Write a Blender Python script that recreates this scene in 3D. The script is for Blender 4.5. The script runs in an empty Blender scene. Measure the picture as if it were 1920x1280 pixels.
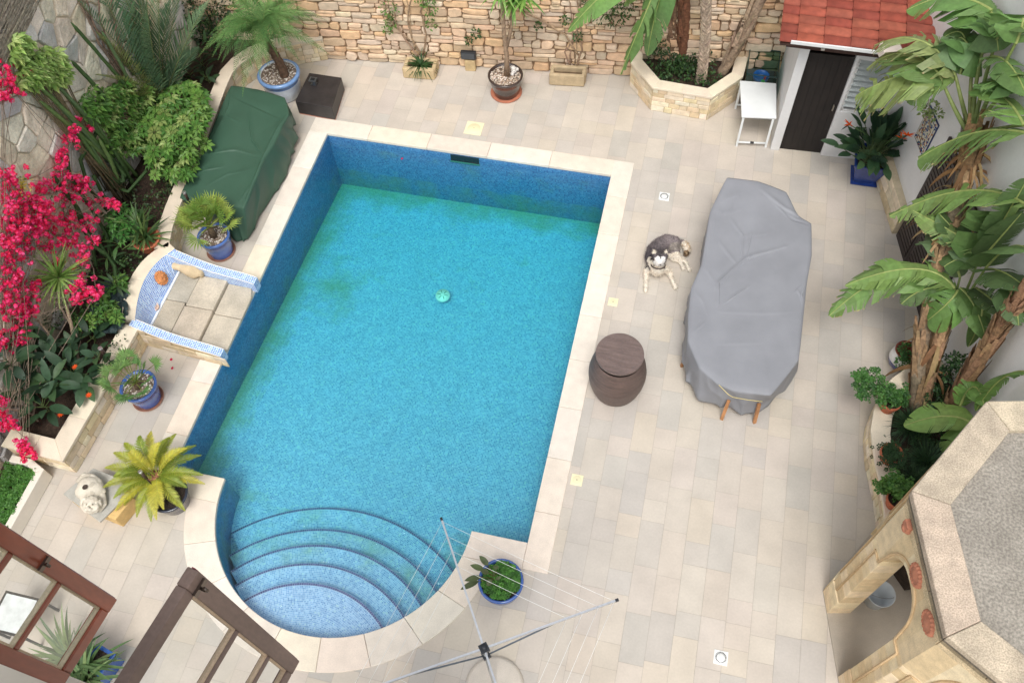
import bpy, math, random
from mathutils import Vector, Matrix, noise
random.seed(7)
V = Vector; R = math.radians
scene = bpy.context.scene
# ---------------------------------------------------------------- camera
CAM = V((5.994, -3.557, 10.950))
PITCH, YAW, ROLL = 1.0182, -0.2861, -0.0696
FPX = 1648.76                                    # focal length for a 1920 px wide picture
def axes():
    f = V((math.sin(YAW)*math.cos(PITCH), math.cos(YAW)*math.cos(PITCH), -math.sin(PITCH)))
    r0 = V((math.cos(YAW), -math.sin(YAW), 0)); u0 = r0.cross(f)
    return (math.cos(ROLL)*r0 + math.sin(ROLL)*u0, -math.sin(ROLL)*r0 + math.cos(ROLL)*u0, f)
RT, UP, FW = axes()
cd = bpy.data.cameras.new('camera'); cam = bpy.data.objects.new('camera', cd); scene.collection.objects.link(cam)
cd.sensor_width = 36; cd.lens = FPX/1920*36; cd.clip_start = .05; cd.clip_end = 500
M3 = Matrix((RT, UP, -FW)).transposed(); cam.matrix_world = Matrix.Translation(CAM) @ M3.to_4x4()
scene.camera = cam
# ---------------------------------------------------------------- sky, sun, exposure
w = bpy.data.worlds.new('World'); scene.world = w; w.use_nodes = True
nt = w.node_tree; bg = nt.nodes['Background']; sky = nt.nodes.new('ShaderNodeTexSky'); sky.sky_type = 'NISHITA'; sky.sun_disc = False
SUN_EL, SUN_AZ = R(62), R(174)
sky.sun_elevation = SUN_EL; sky.sun_rotation = SUN_AZ; sky.air_density = 1.0; sky.dust_density = 4.0; sky.ozone_density = 1.0
hs = nt.nodes.new('ShaderNodeHueSaturation'); hs.inputs['Saturation'].default_value = .22
nt.links.new(sky.outputs[0], hs.inputs['Color']); nt.links.new(hs.outputs[0], bg.inputs[0]); bg.inputs[1].default_value = .15
sl = bpy.data.lights.new('sun', 'SUN'); sl.energy = 1.05; sl.angle = R(20); sl.color = (1, .965, .91)
so = bpy.data.objects.new('sun', sl); scene.collection.objects.link(so)
sd = V((math.sin(SUN_AZ)*math.cos(SUN_EL), math.cos(SUN_AZ)*math.cos(SUN_EL), math.sin(SUN_EL)))
so.rotation_euler = sd.to_track_quat('Z', 'Y').to_euler(); so.location = (0, 0, 30)
vs = scene.view_settings; vs.view_transform = 'Standard'; vs.look = 'None'; vs.gamma = 1; vs.exposure = 0.53
try: scene.cycles.use_denoising = True; scene.cycles.transparent_max_bounces = 24
except Exception: pass
# ---------------------------------------------------------------- survey helpers: a sight line through the photo met with a real height or wall
def sight(x, y): return (RT*((x-960)/FPX) - UP*((y-640)/FPX) + FW)
def gp(x, y, z=0.0):
    d = sight(x, y); return CAM + d*((z-CAM.z)/d.z)
def wp(x, y, a, b):                               # met with the vertical plane through plan points a, b
    n = V((b[1]-a[1], a[0]-b[0], 0)); d = sight(x, y); return CAM + d*((V((a[0], a[1], 0))-CAM).dot(n)/d.dot(n))
# ---------------------------------------------------------------- colour and materials
def lin(c):
    c = c/255.0; return c/12.92 if c <= .04045 else ((c+.055)/1.055)**2.4
def C(r, g, b, k=1.0): return (lin(r)*k, lin(g)*k, lin(b)*k)
def vary(c, a=.12, h=.04, rng=random):
    k = 1+rng.uniform(-a, a); return tuple(max(0, x*k*(1+rng.uniform(-h, h))) for x in c)
def mixc(a, b, t): return tuple(a[i]*(1-t)+b[i]*t for i in range(3))
MATS = {}
def mat(name, rough=.7, nscale=12, namt=.18, bscale=40, bump=.15, metal=0, spec=.5, trans=0, base=None, detail=6, fine=0, bdist=.01, coat=0, streak=None):
    """surface whose own colour comes from the per-piece colour of the mesh (or base) broken up by noise"""
    if name in MATS: return MATS[name]
    m = bpy.data.materials.new(name); m.use_nodes = True; t = m.node_tree; N = t.nodes; L = t.links
    b = N['Principled BSDF']; out = N['Material Output']
    tc = N.new('ShaderNodeTexCoord'); co = tc.outputs['Object']
    if streak:
        mp = N.new('ShaderNodeMapping'); mp.inputs['Scale'].default_value = streak; L.new(co, mp.inputs[0]); co = mp.outputs[0]
    if base is None:
        at = N.new('ShaderNodeAttribute'); at.attribute_name = 'Col'; col = at.outputs['Color']
    else:
        rg = N.new('ShaderNodeRGB'); rg.outputs[0].default_value = (*base, 1); col = rg.outputs[0]
    n1 = N.new('ShaderNodeTexNoise'); n1.inputs['Scale'].default_value = nscale; n1.inputs['Detail'].default_value = detail; L.new(co, n1.inputs['Vector'])
    mr = N.new('ShaderNodeMapRange'); mr.inputs[1].default_value = .3; mr.inputs[2].default_value = .7; mr.inputs[3].default_value = 1-namt; mr.inputs[4].default_value = 1+namt
    L.new(n1.outputs[0], mr.inputs[0]); fac = mr.outputs[0]
    if fine:
        n3 = N.new('ShaderNodeTexNoise'); n3.inputs['Scale'].default_value = nscale*14; n3.inputs['Detail'].default_value = 3; L.new(co, n3.inputs['Vector'])
        m3 = N.new('ShaderNodeMapRange'); m3.inputs[1].default_value = .35; m3.inputs[2].default_value = .65; m3.inputs[3].default_value = 1-fine; m3.inputs[4].default_value = 1+fine*.5
        L.new(n3.outputs[0], m3.inputs[0]); mm = N.new('ShaderNodeMath'); mm.operation = 'MULTIPLY'; L.new(fac, mm.inputs[0]); L.new(m3.outputs[0], mm.inputs[1]); fac = mm.outputs[0]
    vm = N.new('ShaderNodeVectorMath'); vm.operation = 'SCALE'; L.new(col, vm.inputs[0]); L.new(fac, vm.inputs['Scale'])
    L.new(vm.outputs[0], b.inputs['Base Color'])
    b.inputs['Roughness'].default_value = rough; b.inputs['Metallic'].default_value = metal; b.inputs['Specular IOR Level'].default_value = spec
    if coat: b.inputs['Coat Weight'].default_value = coat; b.inputs['Coat Roughness'].default_value = .12
    if bump:
        n2 = N.new('ShaderNodeTexNoise'); n2.inputs['Scale'].default_value = bscale; n2.inputs['Detail'].default_value = 5; L.new(co, n2.inputs['Vector'])
        bp = N.new('ShaderNodeBump'); bp.inputs['Strength'].default_value = bump; bp.inputs['Distance'].default_value = bdist
        L.new(n2.outputs[0], bp.inputs['Height']); L.new(bp.outputs[0], b.inputs['Normal'])
    if trans:
        tr = N.new('ShaderNodeBsdfTranslucent'); L.new(vm.outputs[0], tr.inputs[0]); mx = N.new('ShaderNodeMixShader'); mx.inputs[0].default_value = trans
        L.new(b.outputs[0], mx.inputs[1]); L.new(tr.outputs[0], mx.inputs[2]); L.new(mx.outputs[0], out.inputs[0])
    MATS[name] = m; return m
# ---------------------------------------------------------------- mesh collector
class MB:
    def __init__(s, col=(.5, .5, .5)): s.v = []; s.f = []; s.c = []; s.uv = {}; s.col = col; s.sm = []
    def add(s, vs, fs, col=None, smooth=False):
        o = len(s.v); s.v += [tuple(p) for p in vs]
        for f in fs: s.f.append(tuple(i+o for i in f)); s.c.append(col or s.col); s.sm.append(smooth)
        return o
    def box(s, c, d, rz=0, col=None, ax=None):
        c = V(c); x, y, z = d[0]/2, d[1]/2, d[2]/2
        X, Y, Z = ax if ax else (V((math.cos(rz), math.sin(rz), 0)), V((-math.sin(rz), math.cos(rz), 0)), V((0, 0, 1)))
        P = [c+X*(i*x)+Y*(j*y)+Z*(k*z) for i in (-1, 1) for j in (-1, 1) for k in (-1, 1)]
        s.add(P, [(0, 1, 3, 2), (4, 6, 7, 5), (0, 4, 5, 1), (2, 3, 7, 6), (0, 2, 6, 4), (1, 5, 7, 3)], col)
    def bar(s, a, b, wd, th, col=None, up=(0, 0, 1)):
        a = V(a); b = V(b); X = (b-a); l = X.length; X = X/l; Y = V(up).cross(X)
        if Y.length < 1e-4: Y = V((1, 0, 0)).cross(X)
        Y.normalize(); s.box((a+b)/2, (l, wd, th), col=col, ax=(X, Y, X.cross(Y)))
    def prism(s, poly, z0, z1, col=None, bottom=True):
        n = len(poly); P = [(p[0], p[1], z0) for p in poly]+[(p[0], p[1], z1) for p in poly]
        F = [(i, (i+1) % n, n+(i+1) % n, n+i) for i in range(n)]+[tuple(range(n, 2*n))]
        if bottom: F.append(tuple(range(n-1, -1, -1)))
        s.add(P, F, col)
    def tube(s, pts, rad, n=8, col=None, cap=True, smooth=True, cols=None, ribs=0):
        pts = [V(p) for p in pts]; k = len(pts)
        rad = rad if isinstance(rad, (list, tuple)) else [rad]*k
        P = []; up = None
        for i, p in enumerate(pts):
            d = (pts[min(i+1, k-1)]-pts[max(i-1, 0)])
            if d.length < 1e-9: d = V((0, 0, 1))
            d.normalize()
            if up is None: up = d.orthogonal().normalized()
            up = (up-d*up.dot(d)); up = up.normalized() if up.length > 1e-6 else d.orthogonal().normalized()
            bi = d.cross(up)
            for j in range(n):
                a = 2*math.pi*j/n; r = rad[i]*(1 if not ribs or j % 2 else ribs); P.append(p+up*(r*math.cos(a))+bi*(r*math.sin(a)))
        o = len(s.v); s.v += [tuple(p) for p in P]
        for i in range(k-1):
            for j in range(n):
                s.f.append((o+i*n+j, o+i*n+(j+1) % n, o+(i+1)*n+(j+1) % n, o+(i+1)*n+j)); s.c.append(cols[i] if cols else (col or s.col)); s.sm.append(smooth)
        if cap:
            s.f.append(tuple(o+j for j in range(n-1, -1, -1))); s.f.append(tuple(o+(k-1)*n+j for j in range(n))); s.c += [cols[-1] if cols else (col or s.col)]*2; s.sm += [False]*2
    def lathe(s, prof, c, n=32, col=None, smooth=True, cols=None, sq=0, ax=None):
        c = V(c); X, Y, Z = ax if ax else (V((1, 0, 0)), V((0, 1, 0)), V((0, 0, 1))); P = []
        for r, z in prof:
            for j in range(n):
                a = 2*math.pi*j/n; P.append(c+X*(r*math.cos(a))+Y*(r*math.sin(a))+Z*z)
        o = len(s.v); s.v += [tuple(p) for p in P]
        for i in range(len(prof)-1):
            for j in range(n):
                s.f.append((o+i*n+j, o+i*n+(j+1) % n, o+(i+1)*n+(j+1) % n, o+(i+1)*n+j)); s.c.append(cols[i] if cols else (col or s.col)); s.sm.append(smooth)
    def build(s, name, m, parent=None, loc=None, bevel=0, solid=0, sub=0, merge=False):
        me = bpy.data.meshes.new(name)
        if parent is not None: base = V(parent['_wl'])
        elif loc is not None: base = V(loc)
        else: base = V((0, 0, 0))
        me.from_pydata([tuple(V(p)-base) for p in s.v], [], s.f); 
        ca = me.color_attributes.new('Col', 'FLOAT_COLOR', 'CORNER'); arr = []
        for f, c in zip(s.f, s.c): arr += [c[0], c[1], c[2], 1.0]*len(f)
        if len(arr) == len(ca.data)*4: ca.data.foreach_set('color', arr)
        me.polygons.foreach_set('use_smooth', s.sm)
        me.materials.append(m); me.update()
        o = bpy.data.objects.new(name, me); scene.collection.objects.link(o)
        if parent is not None: o.parent = parent
        elif loc is not None: o.location = base
        o['_wl'] = tuple(base)
        if bevel: md = o.modifiers.new('bevel', 'BEVEL'); md.width = bevel; md.segments = 2; md.limit_method = 'ANGLE'; md.angle_limit = R(35)
        if solid: md = o.modifiers.new('solid', 'SOLIDIFY'); md.thickness = solid; md.offset = 0
        if sub: md = o.modifiers.new('sub', 'SUBSURF'); md.levels = sub; md.render_levels = sub
        return o
def tag(o, label=None, cat=None, group=None, kind=None):
    if label: o['label'] = label
    if cat: o['category'] = cat
    if group: o['group'] = group
    if kind: o['kind'] = kind
    return o
def thing(name, label, cat, loc, group=None):
    o = bpy.data.objects.new(name, None); scene.collection.objects.link(o); o.location = loc; o['_wl'] = tuple(loc); o.empty_display_size = .1
    return tag(o, label, cat, group)
def nz(p, s=1.0, seed=0): return noise.noise(V((p[0]*s+seed*7.1, p[1]*s+seed*3.3, (p[2] if len(p) > 2 else 0)*s)))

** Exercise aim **
Report how many lines of the data contain the word "picture", using the number alone.

** Completed task **
2